→ **Task brief**
Show each line of the data below that has the string "part" in it.

→ **Entries supplied**
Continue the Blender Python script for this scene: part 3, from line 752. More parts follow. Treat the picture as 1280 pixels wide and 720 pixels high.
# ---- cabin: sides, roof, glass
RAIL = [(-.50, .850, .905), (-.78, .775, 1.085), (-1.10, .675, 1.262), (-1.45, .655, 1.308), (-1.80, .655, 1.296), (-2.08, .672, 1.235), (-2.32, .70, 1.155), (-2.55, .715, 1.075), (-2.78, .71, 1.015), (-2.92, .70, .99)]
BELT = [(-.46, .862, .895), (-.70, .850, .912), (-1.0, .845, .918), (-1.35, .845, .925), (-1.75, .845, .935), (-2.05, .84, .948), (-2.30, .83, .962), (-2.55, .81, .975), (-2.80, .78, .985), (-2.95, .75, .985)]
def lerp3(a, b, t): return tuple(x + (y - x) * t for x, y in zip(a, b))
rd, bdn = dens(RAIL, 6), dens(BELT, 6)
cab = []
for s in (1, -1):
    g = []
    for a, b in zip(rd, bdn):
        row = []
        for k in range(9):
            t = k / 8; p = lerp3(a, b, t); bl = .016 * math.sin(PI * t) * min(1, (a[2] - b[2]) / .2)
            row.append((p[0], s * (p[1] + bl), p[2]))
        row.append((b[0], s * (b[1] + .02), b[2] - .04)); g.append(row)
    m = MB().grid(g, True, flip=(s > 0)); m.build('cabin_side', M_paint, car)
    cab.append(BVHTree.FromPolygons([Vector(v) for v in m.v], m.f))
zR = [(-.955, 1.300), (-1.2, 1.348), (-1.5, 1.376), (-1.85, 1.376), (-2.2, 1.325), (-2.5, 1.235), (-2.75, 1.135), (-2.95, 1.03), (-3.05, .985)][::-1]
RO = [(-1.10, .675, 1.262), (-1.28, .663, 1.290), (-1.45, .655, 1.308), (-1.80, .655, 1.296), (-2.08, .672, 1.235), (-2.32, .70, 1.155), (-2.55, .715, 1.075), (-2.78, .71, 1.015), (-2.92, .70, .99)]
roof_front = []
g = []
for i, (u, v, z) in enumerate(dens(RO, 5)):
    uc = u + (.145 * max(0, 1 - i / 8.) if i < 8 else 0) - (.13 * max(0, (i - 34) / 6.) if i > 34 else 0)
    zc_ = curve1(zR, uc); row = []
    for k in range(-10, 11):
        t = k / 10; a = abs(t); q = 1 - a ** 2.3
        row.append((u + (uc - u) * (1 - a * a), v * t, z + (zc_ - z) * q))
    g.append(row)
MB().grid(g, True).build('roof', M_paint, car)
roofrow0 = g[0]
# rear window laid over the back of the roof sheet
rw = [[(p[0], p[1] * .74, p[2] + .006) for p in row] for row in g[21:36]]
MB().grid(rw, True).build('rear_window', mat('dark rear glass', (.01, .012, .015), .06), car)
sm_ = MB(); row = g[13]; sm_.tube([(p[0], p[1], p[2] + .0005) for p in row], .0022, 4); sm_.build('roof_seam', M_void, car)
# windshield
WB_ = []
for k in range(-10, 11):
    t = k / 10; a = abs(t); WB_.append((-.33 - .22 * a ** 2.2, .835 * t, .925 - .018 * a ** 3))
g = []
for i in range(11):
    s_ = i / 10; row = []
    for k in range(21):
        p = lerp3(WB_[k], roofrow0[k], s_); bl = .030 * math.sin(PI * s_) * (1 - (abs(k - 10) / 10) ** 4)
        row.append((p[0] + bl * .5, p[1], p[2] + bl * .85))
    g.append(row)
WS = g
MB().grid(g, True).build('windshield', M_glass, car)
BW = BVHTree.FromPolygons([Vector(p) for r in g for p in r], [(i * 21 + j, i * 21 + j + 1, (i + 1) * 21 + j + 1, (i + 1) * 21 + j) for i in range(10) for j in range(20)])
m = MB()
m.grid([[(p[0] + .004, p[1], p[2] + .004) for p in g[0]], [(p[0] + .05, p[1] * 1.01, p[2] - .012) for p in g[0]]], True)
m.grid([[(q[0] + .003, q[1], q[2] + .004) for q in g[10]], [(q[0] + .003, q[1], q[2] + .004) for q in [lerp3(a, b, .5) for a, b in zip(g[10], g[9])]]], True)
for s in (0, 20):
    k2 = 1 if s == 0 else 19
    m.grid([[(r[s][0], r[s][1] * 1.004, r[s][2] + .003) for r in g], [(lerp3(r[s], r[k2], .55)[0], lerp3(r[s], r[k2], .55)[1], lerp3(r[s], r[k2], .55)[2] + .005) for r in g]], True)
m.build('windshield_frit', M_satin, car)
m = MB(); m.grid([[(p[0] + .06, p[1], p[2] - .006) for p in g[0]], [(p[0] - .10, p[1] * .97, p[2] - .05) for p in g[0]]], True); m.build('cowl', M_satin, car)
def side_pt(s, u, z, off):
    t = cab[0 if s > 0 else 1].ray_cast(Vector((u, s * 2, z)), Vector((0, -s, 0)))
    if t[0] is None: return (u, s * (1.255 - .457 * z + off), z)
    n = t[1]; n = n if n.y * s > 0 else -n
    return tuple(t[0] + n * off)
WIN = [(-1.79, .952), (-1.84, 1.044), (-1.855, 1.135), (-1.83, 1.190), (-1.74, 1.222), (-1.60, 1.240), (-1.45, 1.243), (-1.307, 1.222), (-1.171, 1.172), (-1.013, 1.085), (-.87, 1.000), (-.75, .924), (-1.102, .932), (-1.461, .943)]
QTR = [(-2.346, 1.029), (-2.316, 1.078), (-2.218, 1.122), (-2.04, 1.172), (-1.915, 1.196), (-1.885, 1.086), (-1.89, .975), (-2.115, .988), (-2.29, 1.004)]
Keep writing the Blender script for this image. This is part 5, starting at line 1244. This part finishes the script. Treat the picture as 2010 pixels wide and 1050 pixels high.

→ **Answer to this task**
Continue the Blender Python script for this scene: part 3, from line 752. More parts follow. Treat the picture as 1280 pixels wide and 720 pixels high.
Keep writing the Blender script for this image. This is part 5, starting at line 1244. This part finishes the script. Treat the picture as 2010 pixels wide and 1050 pixels high.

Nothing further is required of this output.